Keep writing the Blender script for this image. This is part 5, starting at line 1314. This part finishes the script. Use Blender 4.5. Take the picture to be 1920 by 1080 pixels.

_ _ _

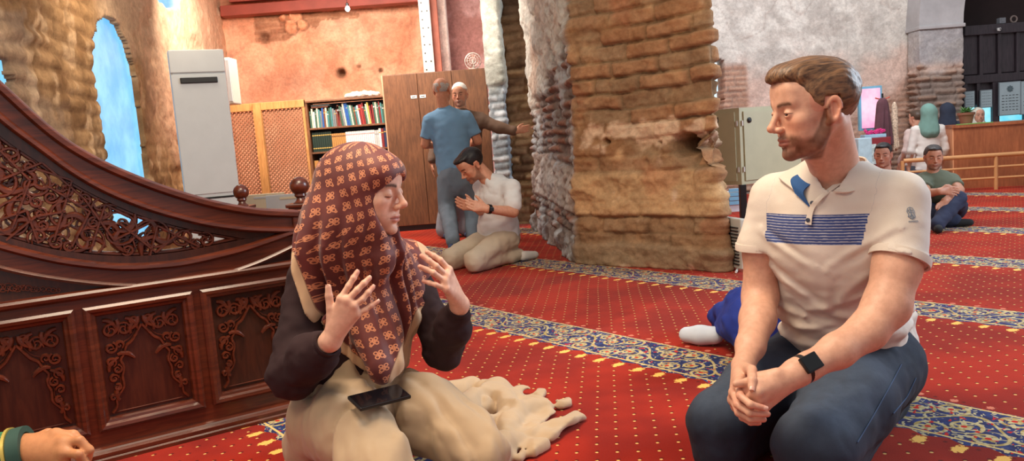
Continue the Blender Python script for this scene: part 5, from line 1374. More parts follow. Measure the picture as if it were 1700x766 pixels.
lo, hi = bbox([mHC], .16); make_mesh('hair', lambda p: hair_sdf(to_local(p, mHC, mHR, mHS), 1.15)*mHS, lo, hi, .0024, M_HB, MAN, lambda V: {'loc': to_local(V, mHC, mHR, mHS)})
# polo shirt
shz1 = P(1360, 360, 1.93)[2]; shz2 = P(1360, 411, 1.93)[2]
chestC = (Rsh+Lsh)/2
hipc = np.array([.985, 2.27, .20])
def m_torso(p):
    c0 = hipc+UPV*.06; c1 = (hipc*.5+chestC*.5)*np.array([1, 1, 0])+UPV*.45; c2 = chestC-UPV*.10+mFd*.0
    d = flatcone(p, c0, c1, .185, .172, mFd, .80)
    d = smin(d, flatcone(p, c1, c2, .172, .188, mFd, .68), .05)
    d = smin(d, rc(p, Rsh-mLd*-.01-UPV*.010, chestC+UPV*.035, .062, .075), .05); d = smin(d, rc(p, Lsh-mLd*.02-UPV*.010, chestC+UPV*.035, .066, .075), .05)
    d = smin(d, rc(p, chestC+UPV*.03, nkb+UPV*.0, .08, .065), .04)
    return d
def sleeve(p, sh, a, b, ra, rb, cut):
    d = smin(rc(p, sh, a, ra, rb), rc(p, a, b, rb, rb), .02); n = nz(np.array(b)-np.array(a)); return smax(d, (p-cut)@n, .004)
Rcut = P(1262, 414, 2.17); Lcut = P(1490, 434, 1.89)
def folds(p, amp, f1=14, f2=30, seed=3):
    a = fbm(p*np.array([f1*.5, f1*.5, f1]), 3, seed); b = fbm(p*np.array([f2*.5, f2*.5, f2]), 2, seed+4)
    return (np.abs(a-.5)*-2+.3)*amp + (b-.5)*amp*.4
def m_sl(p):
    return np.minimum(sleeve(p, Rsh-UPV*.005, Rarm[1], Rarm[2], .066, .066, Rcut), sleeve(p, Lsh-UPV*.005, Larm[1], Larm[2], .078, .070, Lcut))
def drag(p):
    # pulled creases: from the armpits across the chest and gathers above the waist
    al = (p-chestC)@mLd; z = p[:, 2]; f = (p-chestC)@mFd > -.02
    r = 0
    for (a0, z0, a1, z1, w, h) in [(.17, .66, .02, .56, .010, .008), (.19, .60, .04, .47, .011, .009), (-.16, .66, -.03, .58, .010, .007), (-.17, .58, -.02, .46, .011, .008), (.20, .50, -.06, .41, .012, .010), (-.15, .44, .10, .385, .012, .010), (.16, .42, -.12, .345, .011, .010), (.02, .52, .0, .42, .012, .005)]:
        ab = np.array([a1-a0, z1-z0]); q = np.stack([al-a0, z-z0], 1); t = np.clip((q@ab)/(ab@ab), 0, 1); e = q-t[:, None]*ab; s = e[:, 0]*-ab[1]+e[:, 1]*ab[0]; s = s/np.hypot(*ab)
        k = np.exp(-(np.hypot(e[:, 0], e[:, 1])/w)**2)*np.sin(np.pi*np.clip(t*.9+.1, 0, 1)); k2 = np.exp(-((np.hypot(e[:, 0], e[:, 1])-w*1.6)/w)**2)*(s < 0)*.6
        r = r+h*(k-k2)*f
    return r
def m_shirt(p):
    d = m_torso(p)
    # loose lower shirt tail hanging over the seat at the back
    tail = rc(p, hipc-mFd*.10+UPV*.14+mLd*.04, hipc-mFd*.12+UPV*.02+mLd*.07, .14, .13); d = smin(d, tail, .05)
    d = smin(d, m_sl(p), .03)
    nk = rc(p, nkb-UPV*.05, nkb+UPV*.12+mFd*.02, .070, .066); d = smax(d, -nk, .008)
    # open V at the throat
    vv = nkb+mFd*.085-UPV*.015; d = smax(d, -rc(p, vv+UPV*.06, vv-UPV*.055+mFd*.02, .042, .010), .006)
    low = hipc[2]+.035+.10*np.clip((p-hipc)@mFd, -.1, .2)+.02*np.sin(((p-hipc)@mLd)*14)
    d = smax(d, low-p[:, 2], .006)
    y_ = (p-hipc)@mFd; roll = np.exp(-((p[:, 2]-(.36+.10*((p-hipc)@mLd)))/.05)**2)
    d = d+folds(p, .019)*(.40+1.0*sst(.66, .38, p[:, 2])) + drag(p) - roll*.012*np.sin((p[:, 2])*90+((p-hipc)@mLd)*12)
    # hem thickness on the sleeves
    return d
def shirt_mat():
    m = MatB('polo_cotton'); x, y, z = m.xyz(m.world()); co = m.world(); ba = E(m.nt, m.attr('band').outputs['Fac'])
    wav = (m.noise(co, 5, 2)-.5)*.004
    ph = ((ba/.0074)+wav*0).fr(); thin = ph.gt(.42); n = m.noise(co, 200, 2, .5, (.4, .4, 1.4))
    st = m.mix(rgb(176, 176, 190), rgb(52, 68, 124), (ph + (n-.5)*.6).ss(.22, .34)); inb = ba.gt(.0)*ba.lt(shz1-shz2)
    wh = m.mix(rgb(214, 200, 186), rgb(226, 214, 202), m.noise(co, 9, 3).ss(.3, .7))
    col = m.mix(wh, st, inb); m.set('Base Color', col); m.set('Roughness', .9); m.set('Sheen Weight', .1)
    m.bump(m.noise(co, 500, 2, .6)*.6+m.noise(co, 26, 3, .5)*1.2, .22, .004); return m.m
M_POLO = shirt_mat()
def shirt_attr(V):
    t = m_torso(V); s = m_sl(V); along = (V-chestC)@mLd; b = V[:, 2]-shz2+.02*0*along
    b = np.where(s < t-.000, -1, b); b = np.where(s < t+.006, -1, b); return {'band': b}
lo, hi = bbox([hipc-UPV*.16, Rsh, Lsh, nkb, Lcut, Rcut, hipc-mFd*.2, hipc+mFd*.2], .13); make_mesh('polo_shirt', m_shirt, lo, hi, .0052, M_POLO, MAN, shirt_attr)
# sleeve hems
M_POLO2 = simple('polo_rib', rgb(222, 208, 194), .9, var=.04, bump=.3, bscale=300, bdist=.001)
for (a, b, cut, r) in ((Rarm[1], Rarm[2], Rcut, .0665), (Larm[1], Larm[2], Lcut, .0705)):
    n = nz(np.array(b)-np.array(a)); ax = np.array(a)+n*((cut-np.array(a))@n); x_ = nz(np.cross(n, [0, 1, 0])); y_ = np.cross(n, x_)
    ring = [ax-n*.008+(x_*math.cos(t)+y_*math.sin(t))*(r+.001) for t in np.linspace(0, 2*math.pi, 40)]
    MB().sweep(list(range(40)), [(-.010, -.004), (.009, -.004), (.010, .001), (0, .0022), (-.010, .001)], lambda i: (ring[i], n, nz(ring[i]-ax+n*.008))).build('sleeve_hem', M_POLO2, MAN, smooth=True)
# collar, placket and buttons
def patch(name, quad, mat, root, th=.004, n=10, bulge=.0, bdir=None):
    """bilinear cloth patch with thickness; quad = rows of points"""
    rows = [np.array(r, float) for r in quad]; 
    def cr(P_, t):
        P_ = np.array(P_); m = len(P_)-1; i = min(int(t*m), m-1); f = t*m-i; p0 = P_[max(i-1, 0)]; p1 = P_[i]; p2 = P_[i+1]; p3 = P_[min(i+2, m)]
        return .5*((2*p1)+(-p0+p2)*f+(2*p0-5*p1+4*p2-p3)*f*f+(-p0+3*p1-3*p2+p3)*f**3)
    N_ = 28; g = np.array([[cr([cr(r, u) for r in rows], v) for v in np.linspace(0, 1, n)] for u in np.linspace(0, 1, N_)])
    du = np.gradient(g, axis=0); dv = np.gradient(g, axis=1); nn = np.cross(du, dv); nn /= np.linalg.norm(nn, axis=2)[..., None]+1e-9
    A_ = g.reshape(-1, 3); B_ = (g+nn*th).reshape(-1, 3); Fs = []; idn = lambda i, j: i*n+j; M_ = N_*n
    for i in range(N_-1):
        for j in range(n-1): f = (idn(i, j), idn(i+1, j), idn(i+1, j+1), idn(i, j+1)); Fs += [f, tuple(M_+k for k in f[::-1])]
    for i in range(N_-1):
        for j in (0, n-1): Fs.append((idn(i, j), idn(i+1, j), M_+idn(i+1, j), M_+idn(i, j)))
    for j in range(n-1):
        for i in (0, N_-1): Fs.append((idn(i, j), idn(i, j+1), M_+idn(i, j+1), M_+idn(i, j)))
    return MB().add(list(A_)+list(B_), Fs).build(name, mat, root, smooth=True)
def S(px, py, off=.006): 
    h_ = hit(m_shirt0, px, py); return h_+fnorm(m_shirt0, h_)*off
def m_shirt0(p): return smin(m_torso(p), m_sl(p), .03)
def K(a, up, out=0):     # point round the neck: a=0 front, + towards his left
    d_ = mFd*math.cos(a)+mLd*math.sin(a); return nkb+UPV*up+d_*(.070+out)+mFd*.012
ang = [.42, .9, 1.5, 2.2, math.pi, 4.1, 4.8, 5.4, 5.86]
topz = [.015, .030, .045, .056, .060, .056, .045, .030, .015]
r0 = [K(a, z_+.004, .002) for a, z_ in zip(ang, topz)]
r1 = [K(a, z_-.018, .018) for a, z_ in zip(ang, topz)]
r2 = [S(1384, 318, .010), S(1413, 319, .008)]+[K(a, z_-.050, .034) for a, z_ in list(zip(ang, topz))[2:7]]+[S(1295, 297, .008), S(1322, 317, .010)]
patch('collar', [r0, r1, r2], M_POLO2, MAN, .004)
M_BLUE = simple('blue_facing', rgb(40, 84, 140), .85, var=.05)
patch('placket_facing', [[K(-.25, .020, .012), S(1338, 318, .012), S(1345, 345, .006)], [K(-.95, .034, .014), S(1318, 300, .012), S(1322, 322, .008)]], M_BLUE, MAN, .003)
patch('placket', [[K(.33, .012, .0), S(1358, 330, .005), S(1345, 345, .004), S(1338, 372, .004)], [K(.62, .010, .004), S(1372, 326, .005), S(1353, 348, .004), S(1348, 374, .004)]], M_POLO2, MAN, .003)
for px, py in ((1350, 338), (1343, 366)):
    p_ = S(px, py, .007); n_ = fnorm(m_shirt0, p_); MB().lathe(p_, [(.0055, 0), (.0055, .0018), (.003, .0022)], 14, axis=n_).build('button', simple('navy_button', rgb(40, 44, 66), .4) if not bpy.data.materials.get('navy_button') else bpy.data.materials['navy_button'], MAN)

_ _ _

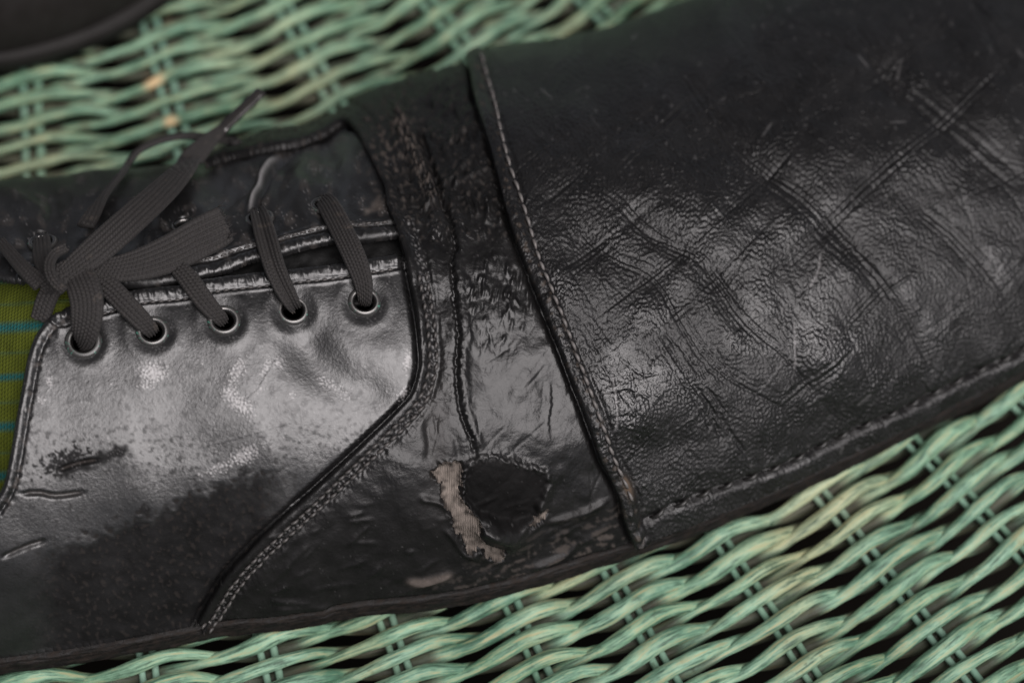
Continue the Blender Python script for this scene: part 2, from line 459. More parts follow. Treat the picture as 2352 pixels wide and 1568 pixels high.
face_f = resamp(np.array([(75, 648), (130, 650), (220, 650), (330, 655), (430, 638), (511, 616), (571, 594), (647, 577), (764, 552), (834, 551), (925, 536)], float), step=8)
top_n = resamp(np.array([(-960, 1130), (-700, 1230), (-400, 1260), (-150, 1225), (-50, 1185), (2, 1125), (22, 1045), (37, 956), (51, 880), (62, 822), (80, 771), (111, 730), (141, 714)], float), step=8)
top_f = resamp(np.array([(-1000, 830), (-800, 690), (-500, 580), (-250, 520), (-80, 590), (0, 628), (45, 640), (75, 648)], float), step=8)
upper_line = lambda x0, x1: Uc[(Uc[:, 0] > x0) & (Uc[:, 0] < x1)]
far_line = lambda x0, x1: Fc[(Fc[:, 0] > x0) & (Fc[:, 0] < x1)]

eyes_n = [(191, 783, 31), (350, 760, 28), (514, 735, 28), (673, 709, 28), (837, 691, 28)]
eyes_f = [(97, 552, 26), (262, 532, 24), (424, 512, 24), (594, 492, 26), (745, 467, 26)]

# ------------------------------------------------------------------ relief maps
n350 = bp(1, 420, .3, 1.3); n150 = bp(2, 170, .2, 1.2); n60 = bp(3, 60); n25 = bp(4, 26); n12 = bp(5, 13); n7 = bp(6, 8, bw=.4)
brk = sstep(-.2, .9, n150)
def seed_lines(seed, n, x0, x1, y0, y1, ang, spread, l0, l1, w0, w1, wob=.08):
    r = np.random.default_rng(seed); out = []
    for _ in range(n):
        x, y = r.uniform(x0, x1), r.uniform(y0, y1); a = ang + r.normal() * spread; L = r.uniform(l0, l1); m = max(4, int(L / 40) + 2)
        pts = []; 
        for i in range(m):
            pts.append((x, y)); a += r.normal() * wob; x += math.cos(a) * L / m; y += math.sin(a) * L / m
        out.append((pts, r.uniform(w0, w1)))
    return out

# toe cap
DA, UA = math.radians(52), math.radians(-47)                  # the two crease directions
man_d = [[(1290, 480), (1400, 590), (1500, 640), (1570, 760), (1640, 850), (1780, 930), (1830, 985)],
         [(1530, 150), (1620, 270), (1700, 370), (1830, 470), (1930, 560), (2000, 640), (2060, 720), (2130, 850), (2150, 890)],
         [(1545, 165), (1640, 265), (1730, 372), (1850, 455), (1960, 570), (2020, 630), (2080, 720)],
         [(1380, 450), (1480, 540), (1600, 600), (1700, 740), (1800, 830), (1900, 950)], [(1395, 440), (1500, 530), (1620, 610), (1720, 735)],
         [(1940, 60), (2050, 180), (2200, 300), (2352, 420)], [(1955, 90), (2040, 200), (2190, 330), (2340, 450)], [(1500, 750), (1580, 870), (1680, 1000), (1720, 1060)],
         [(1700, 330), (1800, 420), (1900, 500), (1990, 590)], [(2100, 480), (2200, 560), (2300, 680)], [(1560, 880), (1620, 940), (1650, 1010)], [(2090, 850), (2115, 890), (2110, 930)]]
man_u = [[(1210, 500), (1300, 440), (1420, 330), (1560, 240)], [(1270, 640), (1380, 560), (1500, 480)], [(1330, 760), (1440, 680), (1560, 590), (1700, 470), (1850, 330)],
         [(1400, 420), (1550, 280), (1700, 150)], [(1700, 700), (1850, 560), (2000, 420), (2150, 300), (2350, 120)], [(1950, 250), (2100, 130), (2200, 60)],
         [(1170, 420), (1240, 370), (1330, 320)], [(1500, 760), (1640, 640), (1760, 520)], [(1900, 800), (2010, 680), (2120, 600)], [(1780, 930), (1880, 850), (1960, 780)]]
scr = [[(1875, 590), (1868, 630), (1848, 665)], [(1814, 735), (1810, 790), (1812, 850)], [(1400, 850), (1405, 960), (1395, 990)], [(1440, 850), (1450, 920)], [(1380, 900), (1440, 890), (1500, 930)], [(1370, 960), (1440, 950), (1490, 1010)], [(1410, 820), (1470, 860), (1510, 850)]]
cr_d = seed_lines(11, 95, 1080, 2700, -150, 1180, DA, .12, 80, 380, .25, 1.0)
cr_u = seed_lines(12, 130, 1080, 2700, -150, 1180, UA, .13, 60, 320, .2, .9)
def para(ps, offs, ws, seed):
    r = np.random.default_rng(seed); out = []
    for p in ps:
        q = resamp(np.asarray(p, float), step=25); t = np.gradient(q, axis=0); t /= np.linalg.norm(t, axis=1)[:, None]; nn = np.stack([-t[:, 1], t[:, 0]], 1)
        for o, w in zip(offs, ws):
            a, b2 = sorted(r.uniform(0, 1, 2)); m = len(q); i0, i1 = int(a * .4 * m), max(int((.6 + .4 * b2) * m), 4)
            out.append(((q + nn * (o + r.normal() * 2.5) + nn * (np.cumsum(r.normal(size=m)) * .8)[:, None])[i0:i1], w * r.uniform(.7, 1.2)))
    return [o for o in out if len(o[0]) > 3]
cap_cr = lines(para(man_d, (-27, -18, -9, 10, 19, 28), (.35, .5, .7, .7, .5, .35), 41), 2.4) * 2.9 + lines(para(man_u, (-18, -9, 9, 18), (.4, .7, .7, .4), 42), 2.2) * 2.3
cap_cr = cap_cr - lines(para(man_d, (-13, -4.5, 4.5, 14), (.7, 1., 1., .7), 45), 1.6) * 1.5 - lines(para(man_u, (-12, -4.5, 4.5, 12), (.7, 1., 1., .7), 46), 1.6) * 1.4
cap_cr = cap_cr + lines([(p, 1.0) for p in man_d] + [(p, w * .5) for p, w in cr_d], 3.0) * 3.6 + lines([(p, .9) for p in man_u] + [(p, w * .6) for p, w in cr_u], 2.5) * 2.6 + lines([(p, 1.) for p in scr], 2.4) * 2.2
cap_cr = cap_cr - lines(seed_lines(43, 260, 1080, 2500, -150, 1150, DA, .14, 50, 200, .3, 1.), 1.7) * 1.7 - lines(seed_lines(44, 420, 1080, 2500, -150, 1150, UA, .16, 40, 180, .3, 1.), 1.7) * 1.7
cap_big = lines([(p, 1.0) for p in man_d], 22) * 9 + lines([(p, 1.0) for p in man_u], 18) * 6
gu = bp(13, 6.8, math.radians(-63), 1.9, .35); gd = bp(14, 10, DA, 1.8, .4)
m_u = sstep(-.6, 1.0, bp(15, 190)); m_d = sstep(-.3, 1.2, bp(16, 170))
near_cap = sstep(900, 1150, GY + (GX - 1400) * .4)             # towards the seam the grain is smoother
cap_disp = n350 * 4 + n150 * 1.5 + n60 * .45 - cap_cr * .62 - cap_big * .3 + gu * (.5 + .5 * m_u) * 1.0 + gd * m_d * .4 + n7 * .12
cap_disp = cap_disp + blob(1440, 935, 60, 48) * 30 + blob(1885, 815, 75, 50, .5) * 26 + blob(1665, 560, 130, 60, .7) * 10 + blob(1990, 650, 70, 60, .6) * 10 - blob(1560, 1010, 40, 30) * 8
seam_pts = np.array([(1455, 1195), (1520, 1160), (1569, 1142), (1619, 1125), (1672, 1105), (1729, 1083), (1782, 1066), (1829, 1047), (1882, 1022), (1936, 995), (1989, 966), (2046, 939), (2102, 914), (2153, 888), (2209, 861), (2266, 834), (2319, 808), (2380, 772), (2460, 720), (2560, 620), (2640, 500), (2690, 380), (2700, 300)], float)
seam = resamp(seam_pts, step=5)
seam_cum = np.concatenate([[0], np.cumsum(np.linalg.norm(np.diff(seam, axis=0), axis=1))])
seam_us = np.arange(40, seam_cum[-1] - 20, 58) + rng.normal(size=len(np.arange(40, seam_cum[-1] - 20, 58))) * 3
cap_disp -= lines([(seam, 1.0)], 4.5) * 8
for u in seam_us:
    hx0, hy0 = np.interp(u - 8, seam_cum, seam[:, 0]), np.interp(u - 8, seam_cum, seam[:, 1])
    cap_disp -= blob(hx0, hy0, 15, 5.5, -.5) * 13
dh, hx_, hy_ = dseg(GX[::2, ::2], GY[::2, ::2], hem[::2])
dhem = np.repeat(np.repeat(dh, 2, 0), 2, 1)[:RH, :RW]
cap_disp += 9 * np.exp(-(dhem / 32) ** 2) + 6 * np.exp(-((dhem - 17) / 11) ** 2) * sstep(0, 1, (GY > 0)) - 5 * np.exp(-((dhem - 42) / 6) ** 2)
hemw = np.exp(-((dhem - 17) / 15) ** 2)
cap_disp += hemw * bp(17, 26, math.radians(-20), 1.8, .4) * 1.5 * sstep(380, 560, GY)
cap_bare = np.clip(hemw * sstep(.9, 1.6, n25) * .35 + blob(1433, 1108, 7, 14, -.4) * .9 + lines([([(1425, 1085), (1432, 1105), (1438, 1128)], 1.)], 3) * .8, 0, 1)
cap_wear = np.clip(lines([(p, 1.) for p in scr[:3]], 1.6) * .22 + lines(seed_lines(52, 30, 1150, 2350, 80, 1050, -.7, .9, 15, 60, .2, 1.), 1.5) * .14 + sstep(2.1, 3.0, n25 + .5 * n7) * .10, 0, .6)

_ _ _

:: Aim ::
Begin at the line that has "Continue the Blender Python script for this scene: part 2, from", stop after the line that has "(745, 467, 26)]", and repeat exactly those lines, nothing more.

:: Result of the task ::
Continue the Blender Python script for this scene: part 2, from line 459. More parts follow. Treat the picture as 2352 pixels wide and 1568 pixels high.
face_f = resamp(np.array([(75, 648), (130, 650), (220, 650), (330, 655), (430, 638), (511, 616), (571, 594), (647, 577), (764, 552), (834, 551), (925, 536)], float), step=8)
top_n = resamp(np.array([(-960, 1130), (-700, 1230), (-400, 1260), (-150, 1225), (-50, 1185), (2, 1125), (22, 1045), (37, 956), (51, 880), (62, 822), (80, 771), (111, 730), (141, 714)], float), step=8)
top_f = resamp(np.array([(-1000, 830), (-800, 690), (-500, 580), (-250, 520), (-80, 590), (0, 628), (45, 640), (75, 648)], float), step=8)
upper_line = lambda x0, x1: Uc[(Uc[:, 0] > x0) & (Uc[:, 0] < x1)]
far_line = lambda x0, x1: Fc[(Fc[:, 0] > x0) & (Fc[:, 0] < x1)]

eyes_n = [(191, 783, 31), (350, 760, 28), (514, 735, 28), (673, 709, 28), (837, 691, 28)]
eyes_f = [(97, 552, 26), (262, 532, 24), (424, 512, 24), (594, 492, 26), (745, 467, 26)]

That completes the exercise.